Tuesday 12 December 2023

Light Ale adjuncts in the 1970s

Adjuncts. There are bound to be loads, aren’t there? Surprisingly, no. Two – from Adnams and Eldridge Pope – contain none at all.

The UK’s favourite adjunct, flaked maize, only turns up in half of the beers. And in pretty small amounts in two of those. The exception being the beer from Fullers.

Flaked barley, which was forced on brewers during WW II, fell out of use a couple of years into peace. Basically, as soon as flaked maize became available again, brewers reverted to that. Which makes its appearance at the end of the 1960s quite unusual. Not sure why they might have preferred it over maize.

But with pearl barley things get much weirder. It seems an odd thing to put into beer. I’m only used to it in soup or stew. Did they grind it up first? In its usual form, it doesn’t look like you’d extract much from it in the mash tun. 

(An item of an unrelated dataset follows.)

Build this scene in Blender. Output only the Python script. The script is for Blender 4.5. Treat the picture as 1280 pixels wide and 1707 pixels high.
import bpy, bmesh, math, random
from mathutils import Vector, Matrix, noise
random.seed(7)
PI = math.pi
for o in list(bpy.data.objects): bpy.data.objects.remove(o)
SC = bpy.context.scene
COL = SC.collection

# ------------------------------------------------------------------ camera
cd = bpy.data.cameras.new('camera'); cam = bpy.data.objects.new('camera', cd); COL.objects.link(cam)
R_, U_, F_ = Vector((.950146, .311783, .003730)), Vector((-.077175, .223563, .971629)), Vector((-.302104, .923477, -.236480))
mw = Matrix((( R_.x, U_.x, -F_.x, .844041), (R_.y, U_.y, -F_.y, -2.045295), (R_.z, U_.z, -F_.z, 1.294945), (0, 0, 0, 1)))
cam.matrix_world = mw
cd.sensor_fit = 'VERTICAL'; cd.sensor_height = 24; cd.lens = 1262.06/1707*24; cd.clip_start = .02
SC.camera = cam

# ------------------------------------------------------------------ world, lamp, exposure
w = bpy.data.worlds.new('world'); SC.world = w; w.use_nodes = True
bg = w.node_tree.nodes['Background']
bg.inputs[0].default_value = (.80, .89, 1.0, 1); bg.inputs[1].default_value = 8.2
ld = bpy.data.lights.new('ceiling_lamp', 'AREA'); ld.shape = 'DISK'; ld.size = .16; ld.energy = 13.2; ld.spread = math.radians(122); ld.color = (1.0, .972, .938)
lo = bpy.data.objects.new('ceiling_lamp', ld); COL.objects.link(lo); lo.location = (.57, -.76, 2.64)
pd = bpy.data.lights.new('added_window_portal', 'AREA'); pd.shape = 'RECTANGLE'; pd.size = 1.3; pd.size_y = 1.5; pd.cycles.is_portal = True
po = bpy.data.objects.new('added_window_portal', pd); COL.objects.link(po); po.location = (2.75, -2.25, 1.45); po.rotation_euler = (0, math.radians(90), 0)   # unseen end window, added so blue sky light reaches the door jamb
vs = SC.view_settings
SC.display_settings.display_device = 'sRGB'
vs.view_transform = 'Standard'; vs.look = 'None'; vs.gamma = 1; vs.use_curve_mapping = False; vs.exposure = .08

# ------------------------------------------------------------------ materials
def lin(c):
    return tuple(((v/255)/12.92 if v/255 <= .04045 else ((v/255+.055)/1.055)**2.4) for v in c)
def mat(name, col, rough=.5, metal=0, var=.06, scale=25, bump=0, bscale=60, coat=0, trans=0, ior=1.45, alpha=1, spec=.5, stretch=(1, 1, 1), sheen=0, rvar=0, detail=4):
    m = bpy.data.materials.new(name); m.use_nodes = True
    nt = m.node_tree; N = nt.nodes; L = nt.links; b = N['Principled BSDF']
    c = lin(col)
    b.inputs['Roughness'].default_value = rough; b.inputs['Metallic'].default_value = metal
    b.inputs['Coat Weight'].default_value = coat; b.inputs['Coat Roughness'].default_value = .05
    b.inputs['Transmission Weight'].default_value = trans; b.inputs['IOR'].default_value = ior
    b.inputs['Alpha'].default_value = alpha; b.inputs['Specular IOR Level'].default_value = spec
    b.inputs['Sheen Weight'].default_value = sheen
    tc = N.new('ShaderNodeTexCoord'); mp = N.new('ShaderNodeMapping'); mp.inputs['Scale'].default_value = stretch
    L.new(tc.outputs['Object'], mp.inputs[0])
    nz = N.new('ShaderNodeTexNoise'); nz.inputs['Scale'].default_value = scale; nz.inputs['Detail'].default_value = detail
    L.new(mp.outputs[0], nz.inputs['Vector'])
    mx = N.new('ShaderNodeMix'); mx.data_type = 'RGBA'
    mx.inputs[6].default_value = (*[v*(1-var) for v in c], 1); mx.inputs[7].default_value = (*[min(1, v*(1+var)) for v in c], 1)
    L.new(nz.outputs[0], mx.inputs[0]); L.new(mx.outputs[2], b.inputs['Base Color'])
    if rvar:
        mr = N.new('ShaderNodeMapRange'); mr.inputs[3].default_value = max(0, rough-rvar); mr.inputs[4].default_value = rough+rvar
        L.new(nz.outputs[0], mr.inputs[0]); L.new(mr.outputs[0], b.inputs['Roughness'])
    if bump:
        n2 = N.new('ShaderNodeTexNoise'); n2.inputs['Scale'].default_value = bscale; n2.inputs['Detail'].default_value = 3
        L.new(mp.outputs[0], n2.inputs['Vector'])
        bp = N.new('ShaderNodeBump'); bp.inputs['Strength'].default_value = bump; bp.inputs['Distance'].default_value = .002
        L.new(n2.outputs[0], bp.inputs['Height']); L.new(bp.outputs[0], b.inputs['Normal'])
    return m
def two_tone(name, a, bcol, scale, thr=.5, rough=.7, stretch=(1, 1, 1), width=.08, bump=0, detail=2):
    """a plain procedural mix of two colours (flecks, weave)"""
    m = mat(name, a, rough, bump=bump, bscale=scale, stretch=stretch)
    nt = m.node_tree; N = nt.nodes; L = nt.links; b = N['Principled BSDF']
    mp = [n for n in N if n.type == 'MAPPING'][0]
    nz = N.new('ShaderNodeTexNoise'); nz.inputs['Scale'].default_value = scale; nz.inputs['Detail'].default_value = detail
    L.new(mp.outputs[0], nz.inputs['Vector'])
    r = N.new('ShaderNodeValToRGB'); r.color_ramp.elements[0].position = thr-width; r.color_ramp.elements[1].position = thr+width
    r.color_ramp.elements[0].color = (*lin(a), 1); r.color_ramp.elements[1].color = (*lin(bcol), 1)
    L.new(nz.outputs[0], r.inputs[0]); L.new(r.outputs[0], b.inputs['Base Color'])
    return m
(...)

Light Ale adjuncts 1968 - 1984
Year Brewer Beer flaked maize flaked barley pearl barley total adjuncts
1977 Adnams LBA       0.00%
1971 Boddington Bod 2.41%     2.41%
1984 Eldridge Pope BAK       0.00%
1968 Fullers LA 14.52%     14.52%
1972 Shepherd Neame LA 3.28%     3.28%
1969 Truman LK   2.42% 7.97% 10.39%
Sources:
Adnams brewing record held at the brewery.
Boddington brewing record held at Manchester Central Library, document number M693/405/134.
Eldridge Pope brewing record.
Fullers brewing record held at the brewery.
Shepherd Neame brewing book held at the brewery, document number 1971 H-5O5.
Truman brewing record held by Derek Prentice.


1 comment:

Iain said...

Pearl barley does seem a strange addition.

Is it something to do with the particular starch content that is different from malted or flaked barley? If pearl barley has a higher content of small-granule starch, that maybe gives you a dextrinous wort at regular mash temperatures. (Small granules don't fully gelatinise or paste below 71°C, whereas large granule starch does around 57–60°C.) The brewers at Truman must have known what they were doing, you'd think. Maybe they'd found 8% pearl barley gives a nice dextrinous wort without too much downside in the form of haze from unconverted starch?

Are there breweries today that still use pearl barley?